Буколические поэты, нашедшие покровительство у просвещенных деспотов Сицилии и Египта, были последними представителями славной эпохи. Их поэзия необычайно мелодична: подобно запаху туберозы, она пресыщает чрезмерной сладостью; тогда как поэзия их предшественников была июньским ветром, который смешивает ароматы всех полевых цветов и добавляет к ним собственное бодрящее дыхание, не дающее нашему восприятию утомиться восторгом.

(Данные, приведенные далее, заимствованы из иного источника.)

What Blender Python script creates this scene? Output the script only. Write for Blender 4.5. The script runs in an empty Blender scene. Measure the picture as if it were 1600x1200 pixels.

Буколическая и эротическая изысканность поэзии соответствует изнеженности в скульптуре, музыке и прочих искусствах, а также в нравах и общественных порядках; именно это и отличает эпоху, о которой идет речь. В этом недостатке гармонии неповинно ни само поэтическое начало, ни какое-либо неверное его применение. Подобную же чувствительность к влиянию чувств и страстей мы находим в творениях Гомера и Софокла: первый в особенности умел придать неотразимую привлекательность чувственному и патетическому.
Превосходство этих авторов над позднейшими состоит в наличии у них мыслей, относящихся к внутреннему миру человека, а не в отсутствии таких, которые связаны с миром внешним; их совершенство заключается в гармоническом сочетании тех и других. Слабость эротических поэтов не в том, что у них есть, а в том, чего им недостает. Их можно считать причастными современной им развращенности нравов не потому, что они были поэтами, но потому, что они были ими недостаточно. Если б этот распад сумел погасить в них также и восприимчивость к наслаждению, страсти и к красоте природы, которая ставится им в вину как недостаток, — вот тогда торжество зла было бы окончательным.
Ибо конечной целью общественного распада является уничтожение всякой способности к приятным ощущениям; в этом-то и заключается разложение. Оно начинается с воображения и интеллекта, т. е. с сердцевины, а оттуда, подобно парализующему яду, распространяется на чувства и, наконец, даже на чувственные желания, пока все не превращается в омертвелую массу, в которой едва теплится сознание. С приближением такого времени поэзия всегда обращается к тем способностям человека, которые угасают последними и, подобно шагам Астреи,[7] уходящей из мира, голос ее слышится все отдаленнее.